Given request —
Count every line in the entries that follow where the word "from" appears, then state only the total.
### Dataset extract ###
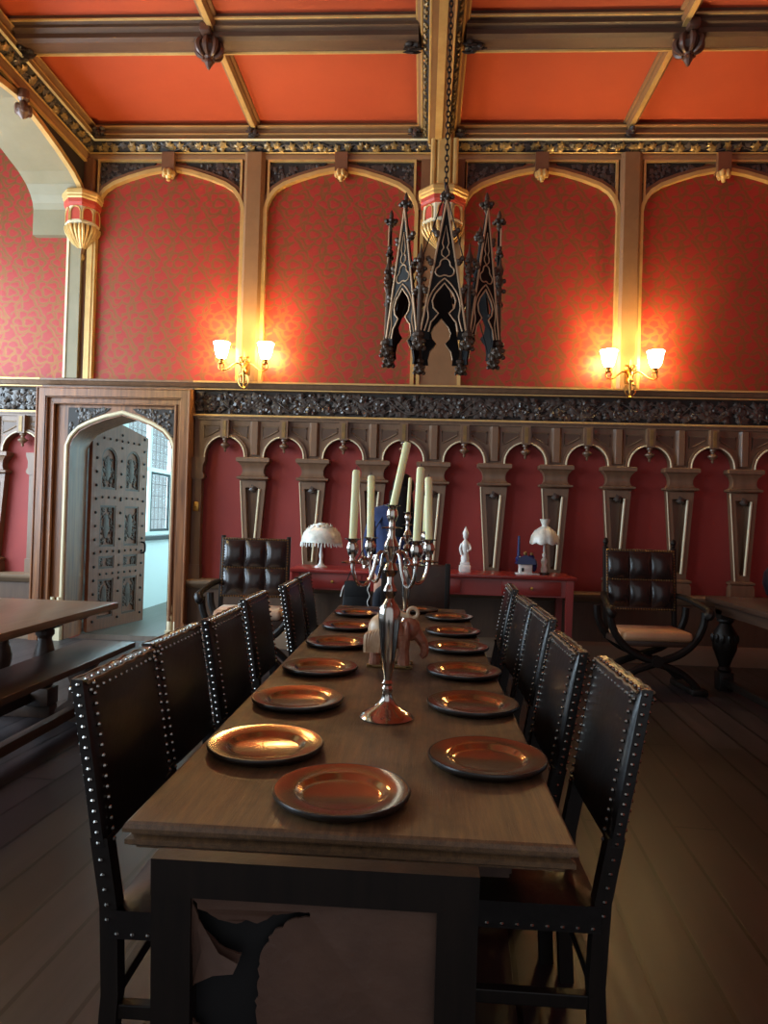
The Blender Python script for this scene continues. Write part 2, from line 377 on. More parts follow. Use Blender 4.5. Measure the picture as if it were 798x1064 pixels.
fl = MB().box(-6.3, 4.1, -2.6, WY, -.06, 0); struct(fl.build('floor', M['floor'], smooth=0), 'dark brown wide wooden floorboards', 'floor')
ce = MB().box(-3.8, 4.1, -2.6, WY, ZC, ZC+.12); struct(ce.build('ceiling', M['ceil'], smooth=0), 'orange plaster ceiling panels between moulded beams', 'ceiling')
struct(MB().box(-6.3, -4.35, -2.6, WY, 5.45, 5.6).build('ceiling_alcove', M['stone'], smooth=0), 'plain alcove ceiling behind the left arch', 'ceiling')
struct(MB().box(XR, XR+.2, -2.6, WY, 0, 5.7).build('wall_right', M['paper'], smooth=0), 'right side wall outside the view', 'wall')

# left arched wall: openings with deep soffit, from the end wall forwards
def arch4(c, hw, zs, zt):   # four-centred arch, left spring -> right spring (centre c)
    q = [(1.0, zs-.0), (.985, zs+.06), (.95, zs+.13), (.88, zs+.205), (.76, zs+.27), (.55, zs+.335), (.3, zs+.395), (0, zt)]
    L = [(c-hw*a, z) for a, z in q]; R = [(c+hw*a, z) for a, z in reversed(q[:-1])]
    return L+R
la = arch4(6.05, 1.27, 4.68, 5.13)
la2 = arch4(3.10, 1.27, 4.68, 5.13)
la3 = arch4(0.15, 1.27, 4.68, 5.13)
pts = [(-2.6,0)]
pts = [(-2.6,5.7),(-2.6,0),(la3[0][0],0)]+la3+[(la3[-1][0],0),(la2[0][0],0)]+la2+[(la2[-1][0],0),(la[0][0],0)]+la+[(la[-1][0],4.40),(WY,4.40),(WY,5.7)]
wl = MB().plate([pts], .55, lambda a, b, c: (XL-.55+c, a, b))
o = wl.build('wall_left', M['stone'], smooth=0); struct(o, 'left side wall opened by a broad pointed arch with grey plaster soffit', 'wall')
for i, L in enumerate((la, la2, la3)):
    mo = MB()
    pth = [(L[0][0], 2.9 if i else 2.9)]+L+([(L[-1][0], 4.55)] if i == 0 else [(L[-1][0], 2.9)])
    t = MB().strip(pth, -.005, .05, 0, -.05)
    t.v = [(XL-y, x, z) for x, y, z in t.v]
    t.build('arch_moulding', M['gold'], o)
    sp = MB().plate([[(L[0][0]+.02, 5.19), (L[0][0]+.02, L[0][1]+.1)]+[(a, b+.075) for a, b in L[1:-1]]+[(L[-1][0]-.02, L[-1][1]+.1), (L[-1][0]-.02, 5.19)]], .02, lambda a, b, c: (XL+c, a, b))
    sp.build('spandrel', M['carve_ground'], o)
    # frame round the spandrel
    fr = MB().box(XL, XL+.05, L[0][0], L[-1][0], 5.19, 5.215); fr.build('frame_bead', M['gold'], o)
    fr = MB().box(XL, XL+.045, L[0][0]-.02, L[-1][0]+.02, 5.215, 5.34); fr.build('frame_band', M['tan'], o)
# alcove outer wall with its big window (off to the left of the view)
aw = MB().plate([[(-2.6,0),(WY,0),(WY,5.6),(-2.6,5.6)], [(3.6,.9),(6.9,.9),(6.9,4.6),(3.6,4.6)], [(-.9,.9),(2.6,.9),(2.6,4.6),(-.9,4.6)]], .2, lambda a, b, c: (-6.3+c, a, b))
struct(aw.build('wall_alcove', M['stone'], smooth=0), 'alcove outer wall with tall window openings, left of the view', 'wall')

# ---------------------------------------------------------------- carved foliage
def leaf(mb, place, u, v, r, rot, h=.02, lobes=5, base=0.0):
    n = lobes*2; vs = [place(u, v, base+h)]
    for k in range(n):
        a = rot+2*PI*k/n; rr = r*(1.0 if k % 2 == 0 else .55); hh = h*(.25 if k % 2 == 0 else .75)
        vs.append(place(u+rr*math.cos(a), v+rr*math.sin(a), base+hh))
    for k in range(n):
        a = rot+2*PI*k/n; rr = r*(1.0 if k % 2 == 0 else .55)
        vs.append(place(u+rr*math.cos(a)*.95, v+rr*math.sin(a)*.95, base-.004))
    fs = [(0, 1+k, 1+(k+1) % n) for k in range(n)]+[(1+k, 1+n+k, 1+n+(k+1) % n, 1+(k+1) % n) for k in range(n)]
    mb.add(vs, fs)
def vine(mbv, mbl, place, L, H, amp, wl, r, n_leaf, seed, hbase=.012, rad=.008):
    q = random.Random(seed); k = max(8, int(L/wl*10))
    path = [place(L*i/k, H/2+amp*math.sin(2*PI*(L*i/k)/wl), hbase+.006*math.sin(i*1.7)) for i in range(k+1)]
    mbv.tube(path, rad, 6)
    cur = 0
    while cur < L:                      # curling side shoots
        s = 1 if int(cur/(wl/2)) % 2 == 0 else -1
        cx = min(max(cur+wl*.25, .03), L-.03)
        pp = [place(min(max(cx+.42*H*(1-t)*math.cos(4.6*t+.4)*.9, 0), L), H/2-s*(H*.08)+s*-.30*H*(1-t)*math.sin(4.6*t+.4), hbase+.01*t) for t in [i/9 for i in range(10)]]
        mbv.tube(pp, [rad*.8*(1-.04*i) for i in range(10)], 5)
        cur += wl/2
    for i in range(n_leaf):
        u = q.uniform(r*.6, L-r*.6); v = q.uniform(r*.7, H-r*.7); rr = r*q.uniform(.6, 1.05)
        leaf(mbl, place, u, v, rr, q.uniform(0, 6.28), h=q.uniform(.012, .03), lobes=q.choice((3,4,5)), base=q.uniform(0, .018))

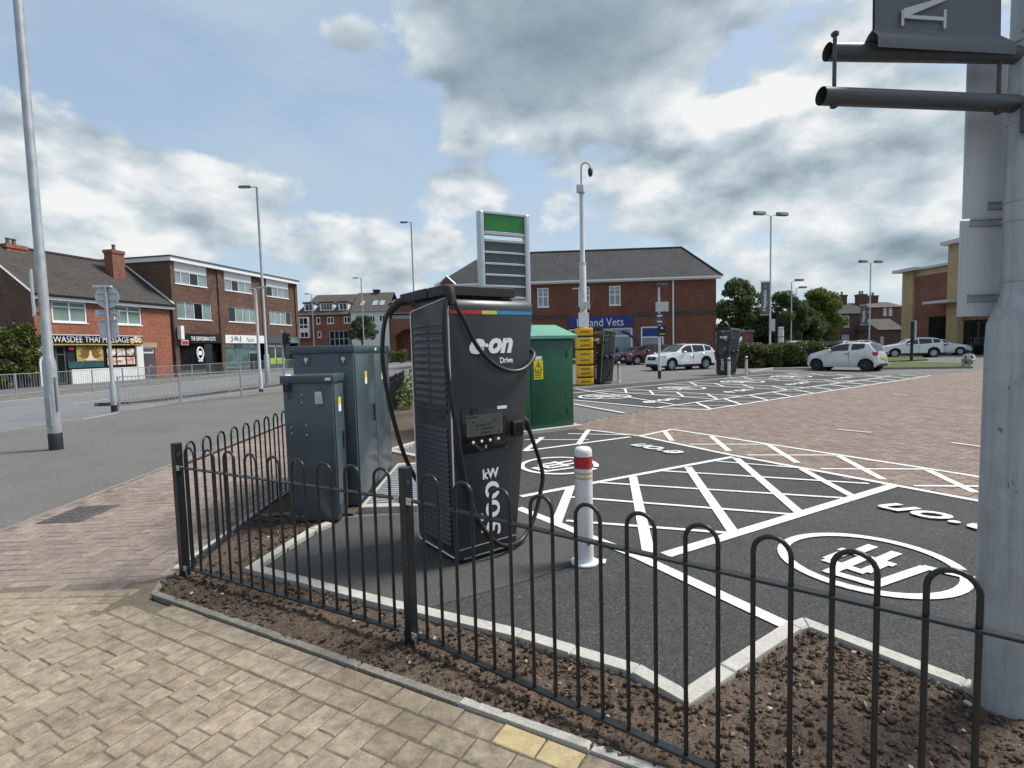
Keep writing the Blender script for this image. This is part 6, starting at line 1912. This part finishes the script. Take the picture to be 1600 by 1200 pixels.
KINDS = {
    # top outline, waist line, windscreen, roof end, rear glass, B pillars, wheels, half width, wheel radius
    'suv': dict(L=4.38, top=[(0, 0.70), (0.06, 0.86), (0.30, 0.98), (1.05, 1.09), (1.30, 1.14), (2.05, 1.545), (2.5, 1.605), (3.4, 1.575), (3.85, 1.50), (4.15, 1.20), (4.28, 1.02), (4.38, 0.72)],
                belt=[(0, 0.70), (1.1, 1.00), (2.6, 1.04), (3.6, 1.12), (4.1, 1.16), (4.38, 0.8)], ws=(1.22, 2.12), rg=(3.82, 4.20), bp=[(2.42, 2.50), (3.36, 3.44)], sg=(1.62, 3.92), wh=(0.83, 3.47), w=0.92, r=0.345, clad=True),
    'hatch3': dict(L=3.42, top=[(0, 0.62), (0.05, 0.78), (0.22, 0.92), (0.75, 1.05), (0.95, 1.10), (1.60, 1.41), (2.0, 1.46), (2.75, 1.44), (3.0, 1.40), (3.28, 1.02), (3.36, 0.85), (3.42, 0.55)],
                   belt=[(0, 0.62), (0.9, 0.96), (1.8, 1.00), (2.5, 1.05), (2.9, 1.14), (3.2, 1.06), (3.42, 0.6)], ws=(0.85, 1.62), rg=(2.98, 3.30), bp=[(2.10, 2.24)], sg=(1.10, 2.84), wh=(0.56, 2.90), w=0.81, r=0.285, clad=False),
    'hatch5': dict(L=4.25, top=[(0, 0.60), (0.06, 0.74), (0.35, 0.88), (1.10, 1.00), (1.30, 1.04), (2.05, 1.41), (2.5, 1.46), (3.3, 1.43), (3.7, 1.36), (4.05, 1.02), (4.18, 0.9), (4.25, 0.6)],
                   belt=[(0, 0.60), (1.2, 0.93), (2.6, 0.97), (3.6, 1.03), (4.0, 1.02), (4.25, 0.7)], ws=(1.22, 2.10), rg=(3.66, 4.08), bp=[(2.40, 2.48), (3.28, 3.36)], sg=(1.62, 3.78), wh=(0.85, 3.48), w=0.89, r=0.315, clad=False),
}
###
Response —
2